“Everywhere Rome was failing in her duties as mistress of the civilised world. Her own internal degeneracy was faithfully reflected in the abnegation of her imperial duties. When in any country the small farmer class is being squeezed off the land; when its labourers are slaves or serfs; when huge tracts are kept waste to minister to pleasure; when the shibboleth of art is on every man’s lips, but ideas of true beauty in very few men’s souls; when the business sharper is the greatest man in the city, and lords it even in the law courts; when class magistrates, bidding for high office, deal out justice according to the rank of the criminal; when exchanges are turned into great gambling-houses, and senators and men of title are the chief gamblers; when, in short, ‘corruption is universal, when there is increasing audacity, increasing greed, increasing fraud, increasing impurity, and these are fed by increasing indulgence and ostentation; when a considerable number of trials in the courts of law bring out the fact that the country in general is now regarded as a prey, upon which any number of vultures, scenting it from afar, may safely light and securely gorge themselves; when the foul tribe is amply replenished by its congeners at home, and foreign invaders find any number of men, bearing good names, ready to assist them in robberies far more cruel and sweeping than those of the footpad or burglar’—when such is the tone of society, and such the idols before which it bends, a nation must be fast going down hill.

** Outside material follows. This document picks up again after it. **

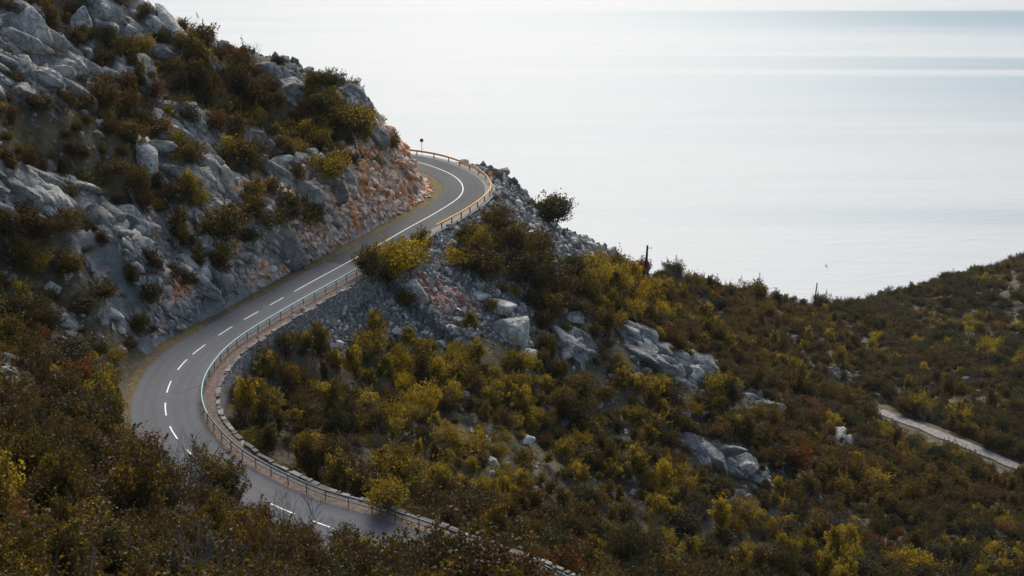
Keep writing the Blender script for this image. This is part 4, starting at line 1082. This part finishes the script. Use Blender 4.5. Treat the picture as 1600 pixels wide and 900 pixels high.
for ty in sorted(set(BN[i][4] for i in rest)):
    ob = src.get(ty)
    if ob is None: print('no source', ty); continue
    cmp_ = gn.nodes.new('FunctionNodeCompare'); cmp_.data_type = 'FLOAT'; cmp_.operation = 'EQUAL'
    gn.links.new(aty, cmp_.inputs[0]); cmp_.inputs[1].default_value = ty; cmp_.inputs['Epsilon'].default_value = .1
    oi = gn.nodes.new('GeometryNodeObjectInfo'); oi.transform_space = 'ORIGINAL'; oi.inputs['Object'].default_value = ob; oi.inputs['As Instance'].default_value = True
    ip = gn.nodes.new('GeometryNodeInstanceOnPoints')
    gn.links.new(gi.outputs[0], ip.inputs['Points']); gn.links.new(cmp_.outputs[0], ip.inputs['Selection']); gn.links.new(oi.outputs['Geometry'], ip.inputs['Instance'])
    gn.links.new(cmb.outputs[0], ip.inputs['Rotation']); gn.links.new(cs_.outputs[0], ip.inputs['Scale']); gn.links.new(ip.outputs[0], jn.inputs[0])
gn.links.new(jn.outputs[0], go.inputs[0])
md = scrub.modifiers.new('scrub', 'NODES'); md.node_group = gn

# ------------------------------------------------------------------ power poles and bird
h = ground_hit(1009, 436)
if h is not None:
    kk = FPX/(h[1]*CP-h[2]*SP); H = (438-386)/kk/.95
    root = empty('power_pole', (h[0], h[1], h[2]+CZ), 'tall dark timber power pole with splayed legs on the ridge against the sea', 'power pole', 'power poles')
    for s in (-1, 1):
        b = MB(); b.tube([Vector((s*.55-.15, 0, -.5)), Vector((s*.12, 0, H*.5)), Vector((s*.07+.05, 0, H*.62))], [.2, .17, .16], 8); b.build('leg', M_WOOD, root)
    b = MB(); b.tube([Vector((.0, 0, H*.5)), Vector((.12, 0, H))], [.26, .2], 8); b.build('mast', M_WOOD, root)
    for hh, s in ((.92, 1), (.70, -1), (.58, 1)):
        b = MB(); b.tube([Vector((.05, 0, H*hh)), Vector((s*.95, 0, H*hh)), Vector((s*1.05, 0, H*hh-.3*s*s))], .05, 6)
        b.tube([Vector((s*.95, 0, H*hh)), Vector((s*.95, 0, H*hh+.25))], .07, 6); b.build('crossarm', M_GALV, root)
h = None; vf = 472
while h is None and vf < 520: vf += 1; h = ground_hit(1271, vf, y1=520)
if h is not None:
    kk = FPX/(h[1]*CP-h[2]*SP); H = (vf-442)/kk/.95
    root = empty('power_pole', (h[0], h[1], h[2]+CZ), 'thin leaning wooden pole on the low saddle, right of the ridge', 'power pole', 'power poles')
    b = MB(); b.tube([Vector((-.1, 0, -.5)), Vector((.45, 0, H))], [.24, .18], 8); b.build('mast', M_WOOD, root)
    for hh, s in ((.86, 1), (.55, -1)):
        b = MB(); b.tube([Vector((.3, 0, H*hh)), Vector((.3+s*.5, 0, H*hh)), Vector((.3+s*.5, 0, H*hh-.35))], .05, 6); b.build('bracket', M_GALV, root)
p = at(1291, 416, 230)
def ell(b, c, r, n=8, m_=6):
    vs = [(c[0]+r[0]*math.sin(math.pi*j/m_)*math.cos(2*math.pi*i/n), c[1]+r[1]*math.sin(math.pi*j/m_)*math.sin(2*math.pi*i/n), c[2]+r[2]*math.cos(math.pi*j/m_)) for j in range(m_+1) for i in range(n)]
    b.add(vs, [(j*n+i, j*n+(i+1) % n, (j+1)*n+(i+1) % n, (j+1)*n+i) for j in range(m_) for i in range(n)])
b = MB(); ell(b, (0, 0, 0), (.11, .30, .10)); ell(b, (0, .33, .03), (.06, .09, .06)); b.tube([Vector((0, .38, .02)), Vector((0, .50, 0))], [.025, .006], 5)
for s in (-1, 1):
    b.add([(s*.05, .14, .02), (s*.42, .20, .16), (s*.85, .02, .06), (s*.42, -.06, .14), (s*.05, -.14, .0), (s*.05, 0, .06), (s*.42, .08, .19)],
          [(0, 1, 6, 5), (1, 2, 6), (5, 6, 3, 4), (6, 2, 3), (0, 5, 4), (0, 4, 3, 1), (1, 3, 2)])
b.add([(-.05, -.25, .01), (.05, -.25, .01), (.12, -.48, 0), (-.12, -.48, 0), (0, -.25, .05)], [(0, 1, 2, 3), (0, 3, 4), (1, 4, 2), (3, 2, 4)])
o = b.build('bird', M_FEATHER); o.location = (p[0], p[1], p[2]+CZ); o.rotation_euler = (R(10), R(62), R(20))
tag(o, 'small dark bird gliding in front of the sea above the saddle', 'bird')

t = bpy.data.materials.new('haze'); t.use_nodes = True; n_ = t.node_tree; n_.nodes.clear()
pv = n_.nodes.new('ShaderNodeVolumePrincipled'); pv.inputs['Color'].default_value = (.80, .87, .93, 1); pv.inputs['Density'].default_value = .00004; pv.inputs['Anisotropy'].default_value = .3
ho = n_.nodes.new('ShaderNodeOutputMaterial'); n_.links.new(pv.outputs[0], ho.inputs['Volume'])
b = MB(); b.box((0, 29000, 200), (124000, 64000, 440)); o = b.build('haze', t); tag(o, 'thin pale sea haze', None, None, 'stuff')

“A more repulsive picture can hardly be imagined. A mob, a moneyed class, and an aristocracy almost equally worthless, hating each other, and hated by the rest of the world; Italians bitterly jealous of Romans, and only in better plight than the provinces beyond the sea; more miserable than either, swarms of slaves beginning to brood revenge as a solace to their sufferings; the land going out of cultivation; native industry swamped by slave-grown imports; the population decreasing; the army degenerating; wars waged as a speculation, but only against the weak; provinces subjected to organised pillage; in the metropolis childish superstition, wholesale luxury, and monstrous vice. The hour for reform had surely come. Who was to be the man?”
Ti. Sempronius Gracchus was son of one of the few Romans in whom public spirit prevailed over the spirit of party. Though personally hostile to the great Scipio, we saw him interfere between him and his foes. After the death of Africanus, the chiefs of the party offered him the hand of Cornelia, the only surviving daughter of the hero; and from this marriage twelve sons and one daughter were born in rapid succession. The eldest, Tiberius, saw the light about 166 B.C., but the father died before his eldest son reached man’s estate, and Cornelia was left a widow with her children. The daughter lived; but of all the twelve sons only two grew up—Tiberius, and Caius who was nine years younger. To the education of these precious relics Cornelia devoted all the energies of her masculine mind. She even refused an offer to share the throne of the king of Egypt. Her dearest task was to watch the opening capacities of her boys. Such was her hope of their greatness that she used to say she would be known not as the daughter of Scipio, but as the mother of the Gracchi.
According to the fashion of the day, Greek teachers were called in to educate the boys. Blossius of Cumæ, and Diophanes a Mytilenean exile, are mentioned as the instructors, and in later life as the friends, of Tiberius. Scarcely had Tiberius assumed the garb of manhood when he was elected into the college of augurs. At the banquet given to celebrate his installation, App. Claudius, the chief of the senate, offered him his daughter’s hand in marriage.
When the proud senator returned home, he told his wife that he had that day betrothed their daughter. “Ah!” she cried, “she is too young; it had been well to wait a while—unless, indeed, young Gracchus is the man.” Soon after his marriage he accompanied Scipio to Carthage, where he was the first to scale the walls.
The personal importance of Gracchus was strengthened by the marriage of Scipio with his only sister. But this marriage proved unhappy. Sempronia had no charms of person, and her temper was not good; Scipio’s austere manners were little pleasing to a bride; nor were children born to form a bond of union between them.